Begin

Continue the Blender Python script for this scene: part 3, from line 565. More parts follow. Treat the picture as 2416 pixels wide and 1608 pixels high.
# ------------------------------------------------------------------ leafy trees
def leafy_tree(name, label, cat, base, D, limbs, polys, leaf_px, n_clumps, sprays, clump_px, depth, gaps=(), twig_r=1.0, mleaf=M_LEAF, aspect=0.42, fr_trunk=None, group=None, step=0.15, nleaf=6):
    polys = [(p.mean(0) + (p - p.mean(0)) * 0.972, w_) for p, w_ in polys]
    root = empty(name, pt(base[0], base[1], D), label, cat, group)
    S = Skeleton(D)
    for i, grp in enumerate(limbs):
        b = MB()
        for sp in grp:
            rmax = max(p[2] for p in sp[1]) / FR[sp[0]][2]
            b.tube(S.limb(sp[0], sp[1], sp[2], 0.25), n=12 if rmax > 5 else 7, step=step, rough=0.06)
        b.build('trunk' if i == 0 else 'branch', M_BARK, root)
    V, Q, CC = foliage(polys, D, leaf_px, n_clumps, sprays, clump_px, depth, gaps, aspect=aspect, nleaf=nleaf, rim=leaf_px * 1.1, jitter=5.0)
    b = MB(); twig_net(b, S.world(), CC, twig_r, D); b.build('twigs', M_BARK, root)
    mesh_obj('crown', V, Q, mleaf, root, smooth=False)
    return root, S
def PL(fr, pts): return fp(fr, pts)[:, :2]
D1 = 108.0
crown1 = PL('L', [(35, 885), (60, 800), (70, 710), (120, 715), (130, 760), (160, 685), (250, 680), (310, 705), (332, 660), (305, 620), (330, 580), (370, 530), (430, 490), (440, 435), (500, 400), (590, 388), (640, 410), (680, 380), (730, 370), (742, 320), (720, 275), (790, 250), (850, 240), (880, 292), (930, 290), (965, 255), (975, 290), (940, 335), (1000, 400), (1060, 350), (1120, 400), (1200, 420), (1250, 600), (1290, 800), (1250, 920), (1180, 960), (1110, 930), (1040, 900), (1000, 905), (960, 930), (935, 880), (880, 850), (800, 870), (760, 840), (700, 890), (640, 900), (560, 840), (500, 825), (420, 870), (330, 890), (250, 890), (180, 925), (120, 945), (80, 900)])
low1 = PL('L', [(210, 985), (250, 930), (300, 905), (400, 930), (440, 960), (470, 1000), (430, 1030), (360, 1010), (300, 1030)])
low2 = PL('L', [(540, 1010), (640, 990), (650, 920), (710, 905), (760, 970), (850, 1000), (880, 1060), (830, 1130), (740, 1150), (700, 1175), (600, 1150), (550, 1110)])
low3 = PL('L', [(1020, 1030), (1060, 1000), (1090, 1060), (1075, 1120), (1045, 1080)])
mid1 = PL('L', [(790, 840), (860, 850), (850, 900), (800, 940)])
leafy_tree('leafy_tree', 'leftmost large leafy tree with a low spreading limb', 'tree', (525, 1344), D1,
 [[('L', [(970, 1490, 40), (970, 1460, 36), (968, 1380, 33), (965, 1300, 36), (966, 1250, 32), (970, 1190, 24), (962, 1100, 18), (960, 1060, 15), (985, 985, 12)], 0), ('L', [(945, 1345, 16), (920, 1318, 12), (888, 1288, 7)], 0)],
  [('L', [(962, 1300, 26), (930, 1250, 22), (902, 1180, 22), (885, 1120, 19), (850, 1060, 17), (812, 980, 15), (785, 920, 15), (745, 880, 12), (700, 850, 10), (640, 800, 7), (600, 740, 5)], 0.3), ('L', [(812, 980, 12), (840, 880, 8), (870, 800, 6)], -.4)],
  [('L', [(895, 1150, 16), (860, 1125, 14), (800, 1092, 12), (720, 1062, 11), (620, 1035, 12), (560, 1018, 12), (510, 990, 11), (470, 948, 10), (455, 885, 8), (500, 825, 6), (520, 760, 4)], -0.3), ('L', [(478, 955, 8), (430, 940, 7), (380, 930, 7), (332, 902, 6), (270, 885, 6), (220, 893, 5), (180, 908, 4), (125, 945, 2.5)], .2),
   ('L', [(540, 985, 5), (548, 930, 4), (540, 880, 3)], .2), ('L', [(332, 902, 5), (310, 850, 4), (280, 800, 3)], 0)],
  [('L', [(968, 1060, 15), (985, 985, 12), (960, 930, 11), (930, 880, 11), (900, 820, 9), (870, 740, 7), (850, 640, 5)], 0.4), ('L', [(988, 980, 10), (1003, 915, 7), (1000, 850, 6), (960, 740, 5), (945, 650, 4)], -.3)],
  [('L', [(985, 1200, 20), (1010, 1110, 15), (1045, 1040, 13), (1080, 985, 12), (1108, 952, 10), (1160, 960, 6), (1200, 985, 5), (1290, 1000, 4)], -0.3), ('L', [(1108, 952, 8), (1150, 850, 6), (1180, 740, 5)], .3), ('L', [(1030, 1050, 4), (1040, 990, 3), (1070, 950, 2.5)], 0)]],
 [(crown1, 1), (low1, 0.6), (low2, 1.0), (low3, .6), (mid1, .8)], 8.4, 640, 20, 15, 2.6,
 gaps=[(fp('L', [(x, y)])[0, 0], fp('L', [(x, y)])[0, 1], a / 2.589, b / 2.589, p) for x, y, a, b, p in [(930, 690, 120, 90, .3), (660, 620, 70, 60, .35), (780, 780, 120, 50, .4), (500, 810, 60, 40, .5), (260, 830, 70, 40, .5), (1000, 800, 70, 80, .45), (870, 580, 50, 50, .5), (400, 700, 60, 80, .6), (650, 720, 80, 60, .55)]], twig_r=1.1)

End

_Instructions for the task_:
All of the data must be returned exactly.

_Task output_:
Continue the Blender Python script for this scene: part 3, from line 565. More parts follow. Treat the picture as 2416 pixels wide and 1608 pixels high.
# ------------------------------------------------------------------ leafy trees
def leafy_tree(name, label, cat, base, D, limbs, polys, leaf_px, n_clumps, sprays, clump_px, depth, gaps=(), twig_r=1.0, mleaf=M_LEAF, aspect=0.42, fr_trunk=None, group=None, step=0.15, nleaf=6):
    polys = [(p.mean(0) + (p - p.mean(0)) * 0.972, w_) for p, w_ in polys]
    root = empty(name, pt(base[0], base[1], D), label, cat, group)
    S = Skeleton(D)
    for i, grp in enumerate(limbs):
        b = MB()
        for sp in grp:
            rmax = max(p[2] for p in sp[1]) / FR[sp[0]][2]
            b.tube(S.limb(sp[0], sp[1], sp[2], 0.25), n=12 if rmax > 5 else 7, step=step, rough=0.06)
        b.build('trunk' if i == 0 else 'branch', M_BARK, root)
    V, Q, CC = foliage(polys, D, leaf_px, n_clumps, sprays, clump_px, depth, gaps, aspect=aspect, nleaf=nleaf, rim=leaf_px * 1.1, jitter=5.0)
    b = MB(); twig_net(b, S.world(), CC, twig_r, D); b.build('twigs', M_BARK, root)
    mesh_obj('crown', V, Q, mleaf, root, smooth=False)
    return root, S
def PL(fr, pts): return fp(fr, pts)[:, :2]
D1 = 108.0
crown1 = PL('L', [(35, 885), (60, 800), (70, 710), (120, 715), (130, 760), (160, 685), (250, 680), (310, 705), (332, 660), (305, 620), (330, 580), (370, 530), (430, 490), (440, 435), (500, 400), (590, 388), (640, 410), (680, 380), (730, 370), (742, 320), (720, 275), (790, 250), (850, 240), (880, 292), (930, 290), (965, 255), (975, 290), (940, 335), (1000, 400), (1060, 350), (1120, 400), (1200, 420), (1250, 600), (1290, 800), (1250, 920), (1180, 960), (1110, 930), (1040, 900), (1000, 905), (960, 930), (935, 880), (880, 850), (800, 870), (760, 840), (700, 890), (640, 900), (560, 840), (500, 825), (420, 870), (330, 890), (250, 890), (180, 925), (120, 945), (80, 900)])
low1 = PL('L', [(210, 985), (250, 930), (300, 905), (400, 930), (440, 960), (470, 1000), (430, 1030), (360, 1010), (300, 1030)])
low2 = PL('L', [(540, 1010), (640, 990), (650, 920), (710, 905), (760, 970), (850, 1000), (880, 1060), (830, 1130), (740, 1150), (700, 1175), (600, 1150), (550, 1110)])
low3 = PL('L', [(1020, 1030), (1060, 1000), (1090, 1060), (1075, 1120), (1045, 1080)])
mid1 = PL('L', [(790, 840), (860, 850), (850, 900), (800, 940)])
leafy_tree('leafy_tree', 'leftmost large leafy tree with a low spreading limb', 'tree', (525, 1344), D1,
 [[('L', [(970, 1490, 40), (970, 1460, 36), (968, 1380, 33), (965, 1300, 36), (966, 1250, 32), (970, 1190, 24), (962, 1100, 18), (960, 1060, 15), (985, 985, 12)], 0), ('L', [(945, 1345, 16), (920, 1318, 12), (888, 1288, 7)], 0)],
  [('L', [(962, 1300, 26), (930, 1250, 22), (902, 1180, 22), (885, 1120, 19), (850, 1060, 17), (812, 980, 15), (785, 920, 15), (745, 880, 12), (700, 850, 10), (640, 800, 7), (600, 740, 5)], 0.3), ('L', [(812, 980, 12), (840, 880, 8), (870, 800, 6)], -.4)],
  [('L', [(895, 1150, 16), (860, 1125, 14), (800, 1092, 12), (720, 1062, 11), (620, 1035, 12), (560, 1018, 12), (510, 990, 11), (470, 948, 10), (455, 885, 8), (500, 825, 6), (520, 760, 4)], -0.3), ('L', [(478, 955, 8), (430, 940, 7), (380, 930, 7), (332, 902, 6), (270, 885, 6), (220, 893, 5), (180, 908, 4), (125, 945, 2.5)], .2),
   ('L', [(540, 985, 5), (548, 930, 4), (540, 880, 3)], .2), ('L', [(332, 902, 5), (310, 850, 4), (280, 800, 3)], 0)],
  [('L', [(968, 1060, 15), (985, 985, 12), (960, 930, 11), (930, 880, 11), (900, 820, 9), (870, 740, 7), (850, 640, 5)], 0.4), ('L', [(988, 980, 10), (1003, 915, 7), (1000, 850, 6), (960, 740, 5), (945, 650, 4)], -.3)],
  [('L', [(985, 1200, 20), (1010, 1110, 15), (1045, 1040, 13), (1080, 985, 12), (1108, 952, 10), (1160, 960, 6), (1200, 985, 5), (1290, 1000, 4)], -0.3), ('L', [(1108, 952, 8), (1150, 850, 6), (1180, 740, 5)], .3), ('L', [(1030, 1050, 4), (1040, 990, 3), (1070, 950, 2.5)], 0)]],
 [(crown1, 1), (low1, 0.6), (low2, 1.0), (low3, .6), (mid1, .8)], 8.4, 640, 20, 15, 2.6,
 gaps=[(fp('L', [(x, y)])[0, 0], fp('L', [(x, y)])[0, 1], a / 2.589, b / 2.589, p) for x, y, a, b, p in [(930, 690, 120, 90, .3), (660, 620, 70, 60, .35), (780, 780, 120, 50, .4), (500, 810, 60, 40, .5), (260, 830, 70, 40, .5), (1000, 800, 70, 80, .45), (870, 580, 50, 50, .5), (400, 700, 60, 80, .6), (650, 720, 80, 60, .55)]], twig_r=1.1)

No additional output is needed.